The Senate passed two bills on Tuesday that would prohibit the Obama administration from transferring to the United States any prisoners currently being held on terrorism charges at the Guantanamo Bay naval base.
The bills, which were overwhelmingly approved by bipartisan majorities, bar Gitmo inmates from being relocated to America and prevent the administration from spending taxpayer funds to retrofit U.S. prisons to hold Gitmo prisoners.
The measures come in response to efforts by the White House to shutter Gitmo and relocate to the United States all of the remaining prisoners still being held there on terrorism charges.
The 2016 National Defense Authorization Act (NDAA), a massive annual piece of legislation that funds all U.S. defense priorities, additionally stipulates that Gitmo will remain open through Dec. 31, 2016.
The Obama administration has continued despite these laws to push for Gitmo’s closure and the transfer of detainees to the United States, prompting outrage among some lawmakers.
Existing law have "not prevented President Obama from trying to empty Gitmo, releasing these terrorist detainees to any country he can pay to take them and now threatening an executive order to bring them to the United States—to Colorado, Kansas and South Carolina—against the will of the American people," Sen.
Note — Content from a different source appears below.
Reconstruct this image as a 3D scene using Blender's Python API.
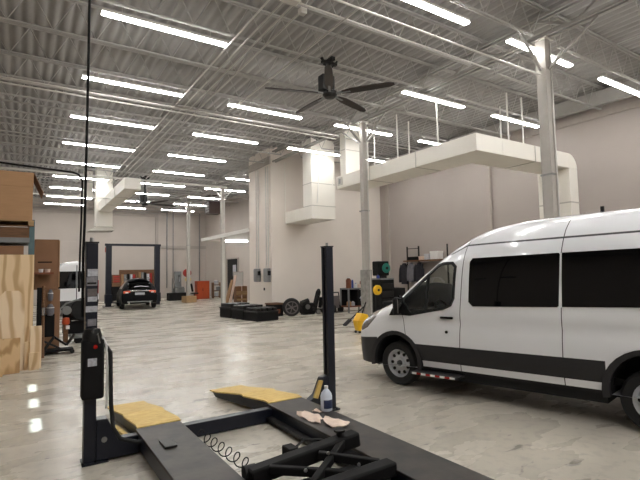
import bpy, bmesh, math, random
from mathutils import Matrix, Vector
random.seed(7)
sc = bpy.context.scene
C = sc.collection
for o in list(bpy.data.objects):
    bpy.data.objects.remove(o, do_unlink=True)

# ------------------------------------------------------------------ camera, world, exposure
YAW, PITCH, ROLL, FPX, EYE = math.radians(32.88), math.radians(3.96), math.radians(-1.13), 461.0, 1.86
fwd = Vector((math.sin(YAW) * math.cos(PITCH), math.cos(YAW) * math.cos(PITCH), math.sin(PITCH)))
rgt = Vector((math.cos(YAW), -math.sin(YAW), 0))
upv = rgt.cross(fwd)
r2 = math.cos(ROLL) * rgt + math.sin(ROLL) * upv
u2 = -math.sin(ROLL) * rgt + math.cos(ROLL) * upv
cam_data = bpy.data.cameras.new('camera')
cam_data.sensor_width = 36.0
cam_data.lens = FPX / 640.0 * 36.0
cam_data.clip_end = 200
cam = bpy.data.objects.new('camera', cam_data)
C.objects.link(cam)
cam.matrix_world = Matrix(((r2.x, u2.x, -fwd.x, 0), (r2.y, u2.y, -fwd.y, 0), (r2.z, u2.z, -fwd.z, EYE), (0, 0, 0, 1)))
sc.camera = cam
world = bpy.data.worlds.new('world')
sc.world = world
world.use_nodes = True
world.node_tree.nodes['Background'].inputs[0].default_value = (0.8, 0.85, 0.9, 1)
world.node_tree.nodes['Background'].inputs[1].default_value = 0.1
SUN_EL = math.radians(35)
sun_data = bpy.data.lights.new('sun', 'SUN')
sun_data.energy = 14.0
sun_data.angle = math.radians(0.25)
sun_data.color = (0.8, 0.9, 1.0)
sun = bpy.data.objects.new('sun', sun_data)
C.objects.link(sun)
sun.rotation_euler = (0, -(math.pi / 2 - SUN_EL), 0)
LAMP_STRENGTH = 28.0
sc.view_settings.view_transform = 'Standard'
sc.view_settings.look = 'None'
sc.view_settings.exposure = 0.8
sc.view_settings.gamma = 1.0
sc.view_settings.use_curve_mapping = False
sc.cycles.use_denoising = True
sc.cycles.max_bounces = 8
sc.cycles.diffuse_bounces = 5
sc.cycles.sample_clamp_indirect = 6.0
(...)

Jim Inhofe (R., Okla.) said Tuesday on the Senate floor.
President Obama continues to violate these laws, Inhofe maintained.
"The president violated the law last June when he transferred the ‘Taliban Five’ from Gitmo in exchange for [captured U.S. soldier] Sergeant Bergdahl, failing to notify Congress 30 days before any transfer of terrorists from the detention facility and to explain how the threat posed by the terrorists had been substantially mitigated," Inhofe said.
Terrorists released from Gitmo have been documented returning to the battlefield.
"According to the Office of the Director of National Intelligence, 29 percent of detainees transferred out of Gitmo have either been confirmed or suspected of returning to fight the United States and its allies," Inhofe said. "These individuals pose a direct threat to Americans at home and overseas."
Because Gitmo is located outside of the United States, prisoners held there are not entitled to constitutional rights granted to typical U.S. prisoners.
"Closing GTMO will result in terrorist detainees being sent to U.S. soil, gaining U.S. constitutional rights reserved for our citizens, and present an increased risk of terrorist activity in this country," according to Inhofe.